Tous les matins après le journal de 8h30, Emmanuelle Ducros dévoile aux auditeurs son «Voyage en absurdie», du lundi au jeudi.
Le mouvement s’appelle #Blockout. Il est né sur les réseaux sociaux aux Etats-Unis avec la Guerre entre Israël et le Hamas. Il arrive en France. Qu’est -ce que c’est ?
Un énième avatar de la “ cancel culture”, qui consiste à tuer socialement les individus qui tiennent des propos considérés comme non politiquement corrects. Elle a fait des ravages sur les campus américains.
Le mouvement #blockout2024 a commencé le 9 mai sur Tiktok, Il s’agit d’annuler des personnalités publiques, des stars, des marques qui ne prennent pas clairement position pour la cause palestinienne. Des activistes appellent à leur boycott massif, à leur blocage sur X, sur Instagram. Ils ne faut plus écouter leur musique, ne plus acheter leurs films, etc. Des sites entiers sont dédiés à ce mouvement d’effacement. Chacun peut rajouter le nom de la personne à bloquer, en justifiant sommairement l’ostracisme. On peut ainsi éradiquer de son paysage social des listes entières de personnalités. Sans trop savoir pourquoi.
Ça a de l’effet ?
Après avoir été montrée du doigt, les célébrités, les marques, perdent parfois des milliers d’abonnés et de clients. Vous l’avez compris, le but est de leur nuire économiquement, d’écorner leur réputation, jusqu’à ce qu’elles s’expriment et disent ce que les activistes exigent. Aux Etats-Unis, les chanteuses Rihanna, Beyoncé, Miley Cyrus, Taylor Swift , la famille Kardashian, Justin Bieber, le rappeur Drake, l’acteur Will Smith en ont fait les frais...
Et en France ?
La délation-punition numérique fonctionne à plein régime. Les footballeurs Killian Mbappé, Zinedine Zidane, Antoine Griezmann en sont victimes. Ce dernier a perdi plus de 50.000 abonnés en quelques jours. Comme Jamel Debbouze, Le youtubeur Squeezie, la chanteuse Zazie, Kendji Girac, le spationaute Thomas Pesquet. Tous cloués au pilori...
Ils ou elles ont tenu des propos hostiles à la cause palestinienne ?
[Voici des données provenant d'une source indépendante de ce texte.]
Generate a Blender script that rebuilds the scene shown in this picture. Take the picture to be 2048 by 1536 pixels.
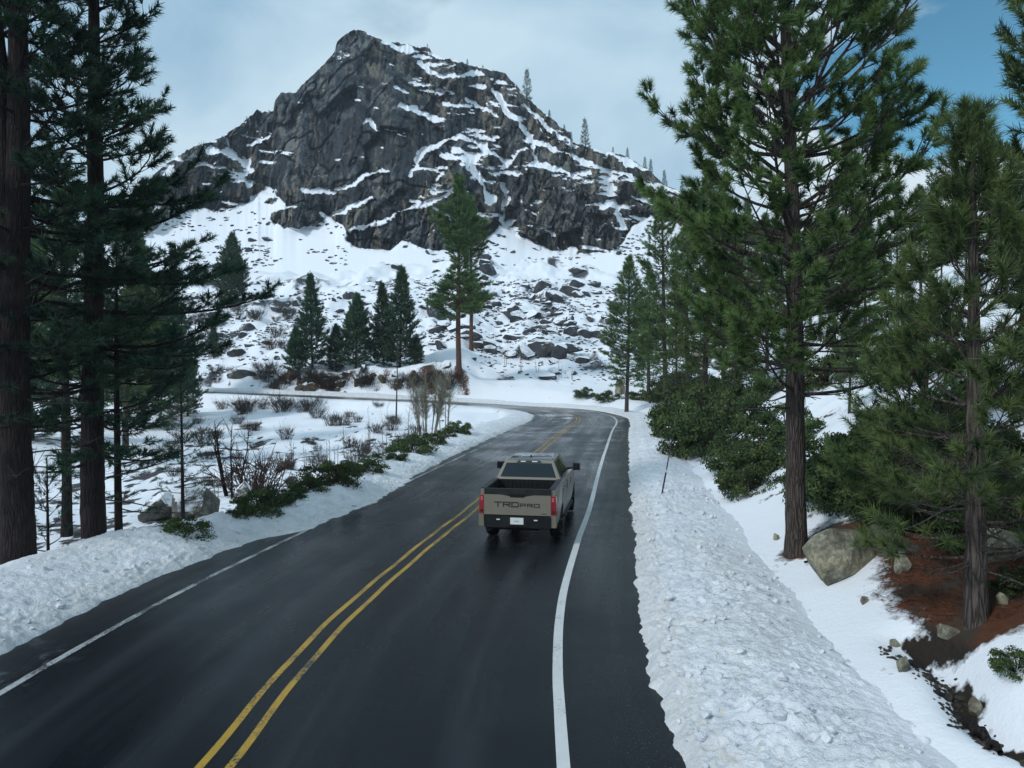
import bpy, bmesh, math, random
import numpy as np
from mathutils import Vector, Matrix

for o in list(bpy.data.objects):
    bpy.data.objects.remove(o)
SC = bpy.context.scene
COL = SC.collection
R = math.radians

# ------------------------------------------------------------------ camera
CAM_H, FPX, PITCH = 4.4, 1500.0, R(1.146)
cam_d = bpy.data.cameras.new('camera')
cam = bpy.data.objects.new('camera', cam_d)
COL.objects.link(cam)
cam.location = (0, 0, CAM_H)
cam.rotation_euler = (R(90) - PITCH, 0, 0)
cam_d.sensor_width = 36
cam_d.lens = FPX / 2048 * 36
cam_d.clip_end = 3000
SC.camera = cam

# ------------------------------------------------------------------ world, sun, exposure
SUN_DIR = Vector((-0.62, -0.50, 0.62)).normalized()      # towards the sun
SUN_EL = math.asin(SUN_DIR.z)
SUN_ROT = math.atan2(SUN_DIR.x, SUN_DIR.y)
world = bpy.data.worlds.new('World')
SC.world = world
world.use_nodes = True
wt = world.node_tree
for n in list(wt.nodes):
    wt.nodes.remove(n)
def wn(t, **kw):
    n = wt.nodes.new(t)
    for k, v in kw.items():
        setattr(n, k, v)
    return n
w_out = wn('ShaderNodeOutputWorld'); w_bg = wn('ShaderNodeBackground')
w_bg.inputs['Strength'].default_value = 0.075
w_sky = wn('ShaderNodeTexSky', sky_type='NISHITA')
w_sky.sun_disc = False; w_sky.sun_elevation = SUN_EL; w_sky.sun_rotation = SUN_ROT
w_sky.altitude = 2000; w_sky.air_density = 1.0; w_sky.dust_density = 0.6
w_tc = wn('ShaderNodeTexCoord')
w_map = wn('ShaderNodeMapping'); w_map.inputs['Scale'].default_value = (1, 1, 1.9)
w_n1 = wn('ShaderNodeTexNoise'); w_n1.inputs['Scale'].default_value = 2.1; w_n1.inputs['Detail'].default_value = 7
w_n1.inputs['Roughness'].default_value = 0.52; w_n1.inputs['Distortion'].default_value = 0.35
w_n2 = wn('ShaderNodeTexNoise'); w_n2.inputs['Scale'].default_value = 3.4; w_n2.inputs['Detail'].default_value = 6
w_ramp = wn('ShaderNodeValToRGB')
w_ramp.color_ramp.elements[0].position = 0.40; w_ramp.color_ramp.elements[0].color = (4.1, 6.6, 8.8, 1)
w_ramp.color_ramp.elements[1].position = 0.60; w_ramp.color_ramp.elements[1].color = (7.6, 9.9, 11.4, 1)
# the one break in the cloud
gd = Vector(((1885 - 1024) / FPX, 1, (738 - 45) / FPX)).normalized()
w_dot = wn('ShaderNodeVectorMath', operation='DOT_PRODUCT'); w_dot.inputs[1].default_value = gd
w_nor = wn('ShaderNodeVectorMath', operation='NORMALIZE')
w_add = wn('ShaderNodeMath', operation='MULTIPLY_ADD'); w_add.inputs[1].default_value = 0.075; 
w_mr = wn('ShaderNodeMapRange'); w_mr.inputs['From Min'].default_value = math.cos(R(8.2)) + 0.0375
w_mr.inputs['From Max'].default_value = math.cos(R(4.4)) + 0.0375; w_mr.interpolation_type = 'SMOOTHSTEP'
w_gaps = wn('ShaderNodeMapRange'); w_gaps.inputs['From Min'].default_value = 0.64; w_gaps.inputs['From Max'].default_value = 0.80
w_gaps.inputs['To Max'].default_value = 0.8
w_max = wn('ShaderNodeMath', operation='MAXIMUM')
w_mul = wn('ShaderNodeMath', operation='MULTIPLY'); w_mul.inputs[1].default_value = 1.0
w_mix = wn('ShaderNodeMix', data_type='RGBA')
w_tint = wn('ShaderNodeMix', data_type='RGBA', blend_type='MULTIPLY'); w_tint.inputs['Factor'].default_value = 1
w_tint.inputs['B'].default_value = (0.72, 1.50, 1.45, 1)
wt.links.new(w_sky.outputs['Color'], w_tint.inputs['A'])
L = wt.links.new
L(w_tc.outputs['Generated'], w_map.inputs['Vector'])
L(w_map.outputs['Vector'], w_n1.inputs['Vector']); L(w_map.outputs['Vector'], w_n2.inputs['Vector'])
L(w_n1.outputs['Fac'], w_ramp.inputs['Fac'])
L(w_tc.outputs['Generated'], w_nor.inputs[0]); L(w_nor.outputs['Vector'], w_dot.inputs[0])
L(w_n2.outputs['Fac'], w_add.inputs[0]); L(w_dot.outputs['Value'], w_add.inputs[2])
L(w_add.outputs['Value'], w_mr.inputs['Value'])
L(w_n2.outputs['Fac'], w_gaps.inputs['Value'])
L(w_mr.outputs['Result'], w_max.inputs[0]); L(w_gaps.outputs['Result'], w_max.inputs[1])
L(w_max.outputs['Value'], w_mul.inputs[0])
L(w_mul.outputs['Value'], w_mix.inputs['Factor'])
cd_ = Vector(((1760 - 1024) / FPX, 1, (738 - 330) / FPX)).normalized()      # the bright cloud bank low over the right hand slope
w_dot2 = wn('ShaderNodeVectorMath', operation='DOT_PRODUCT'); w_dot2.inputs[1].default_value = cd_
w_add2 = wn('ShaderNodeMath', operation='MULTIPLY_ADD'); w_add2.inputs[1].default_value = 0.06
w_mr2 = wn('ShaderNodeMapRange'); w_mr2.inputs['From Min'].default_value = math.cos(R(14)) + 0.03; w_mr2.inputs['From Max'].default_value = math.cos(R(5)) + 0.03; w_mr2.interpolation_type = 'SMOOTHSTEP'
w_bank = wn('ShaderNodeMix', data_type='RGBA'); w_bank.inputs['B'].default_value = (9.2, 10.8, 11.8, 1)
L(w_nor.outputs['Vector'], w_dot2.inputs[0]); L(w_n2.outputs['Fac'], w_add2.inputs[0]); L(w_dot2.outputs['Value'], w_add2.inputs[2]); L(w_add2.outputs['Value'], w_mr2.inputs['Value'])
L(w_mr2.outputs['Result'], w_bank.inputs['Factor']); L(w_ramp.outputs['Color'], w_bank.inputs['A'])
L(w_bank.outputs['Result'], w_mix.inputs['A']); L(w_tint.outputs['Result'], w_mix.inputs['B'])
L(w_mix.outputs['Result'], w_bg.inputs['Color']); L(w_bg.outputs['Background'], w_out.inputs['Surface'])

sun_d = bpy.data.lights.new('sun', 'SUN')
sun_d.energy = 2.0; sun_d.angle = R(9); sun_d.color = (0.97, 0.98, 1.0)
sun = bpy.data.objects.new('sun', sun_d); COL.objects.link(sun)
sun.rotation_euler = SUN_DIR.to_track_quat('Z', 'Y').to_euler()

SC.view_settings.view_transform = 'Standard'
SC.view_settings.look = 'None'
SC.view_settings.exposure = 0.05
SC.view_settings.gamma = 1.0
SC.view_settings.use_curve_mapping = False
SC.render.engine = 'CYCLES'
SC.cycles.max_bounces = 5
SC.cycles.diffuse_bounces = 3
SC.cycles.transparent_max_bounces = 6
SC.cycles.use_denoising = True

# ------------------------------------------------------------------ numeric helpers
def sstep(a, b, x):
    t = np.clip((x - a) / (b - a), 0, 1)
    return t * t * (3 - 2 * t)
def _hash(ix, iy, iz, seed):
    h = (ix.astype(np.int64) * 374761393 + iy.astype(np.int64) * 668265263 + iz.astype(np.int64) * 2147483647 + seed * 974711) & 0xFFFFFFFF
    h = ((h ^ (h >> 13)) * 1274126177) & 0xFFFFFFFF
    h = ((h ^ (h >> 16)) * 2246822519) & 0xFFFFFFFF
    h = h ^ (h >> 15)
    return (h & 0xFFFFFF).astype(np.float64) / 0xFFFFFF
def n2(x, y, seed=0):
    x = np.asarray(x, float); y = np.asarray(y, float)
    ix = np.floor(x); iy = np.floor(y); fx = x - ix; fy = y - iy
    fx = fx * fx * (3 - 2 * fx); fy = fy * fy * (3 - 2 * fy)
    z = np.zeros_like(ix)
    a = _hash(ix, iy, z, seed); b = _hash(ix + 1, iy, z, seed)
    c = _hash(ix, iy + 1, z, seed); d = _hash(ix + 1, iy + 1, z, seed)
    return (a + (b - a) * fx + (c - a) * fy + (a - b - c + d) * fx * fy) * 2 - 1
def fbm(x, y, oct=4, seed=0, gain=0.5):
    t = 0; a = 1; s = 0
    for k in range(oct):
        t = t + a * n2(x * 2 ** k + 17.3 * k, y * 2 ** k - 9.1 * k, seed + k)
        s += a; a *= gain
    return t / s
def n3(p, seed=0):
    i = np.floor(p); f = p - i; f = f * f * (3 - 2 * f)
    r = 0
    for dx in (0, 1):
        for dy in (0, 1):
            for dz in (0, 1):
                w = (f[:, 0] if dx else 1 - f[:, 0]) * (f[:, 1] if dy else 1 - f[:, 1]) * (f[:, 2] if dz else 1 - f[:, 2])
                r = r + w * _hash(i[:, 0] + dx, i[:, 1] + dy, i[:, 2] + dz, seed)
    return r * 2 - 1
def fbm3(p, oct=3, seed=0):
    t = 0; a = 1; s = 0
    for k in range(oct):
        t = t + a * n3(p * 2 ** k + 3.7 * k, seed + k); s += a; a *= 0.5
    return t / s
def catmull(P, n=12):
    P = np.asarray(P, float); out = []
    Q = np.vstack([2 * P[0] - P[1], P, 2 * P[-1] - P[-2]])
    for i in range(1, len(Q) - 2):
        for k in range(n):
            t = k / n
            a, b, c, d = Q[i - 1], Q[i], Q[i + 1], Q[i + 2]
            out.append(0.5 * ((2 * b) + (-a + c) * t + (2 * a - 5 * b + 4 * c - d) * t ** 2 + (-a + 3 * b - 3 * c + d) * t ** 3))
    out.append(P[-1])
    return np.array(out)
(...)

Même pas ! La plupart d’entre eux n’ont rien dit sur le sujet. D’autres se sont exprimés en soutien à la Palestine, mais pas correctement aux yeux des activistes, ou pas assez souvent ou de façon trop mesurée. C’est pervers. On ne leur reproche pas ce qu’elles disent... Mais ce qu’elles ne disent pas, ou ce qu’elles ne disent pas correctement. Et on veut les forcer à le dire, sous la menace. C’est une gigantesque machine à intimider. Une nouvelle inquisition que Torquemada n’aurait pas reniée
Les artistes, les marques, n’ont pas droit de simplement faire leur travail, on leur intime l’ordre de sortir de leur rôle, à prendre des positions, quand bien même elles n’ont pas envie d’en avoir. Vieux principe totalitaire : si tu n’es pas avec nous, camarade, tu es contre nous, tu es un ennemi. Nous voilà dans un monde où il n’y a aucune place pour la nuance, pour la réflexion, pour le jugement suspendu, pour le doute, le changement d’avis, ou simplement, pour le silence. Une industrie du chantage totalitaire se met en place, il est impossible de l’arrêter, et c’est terrifiant.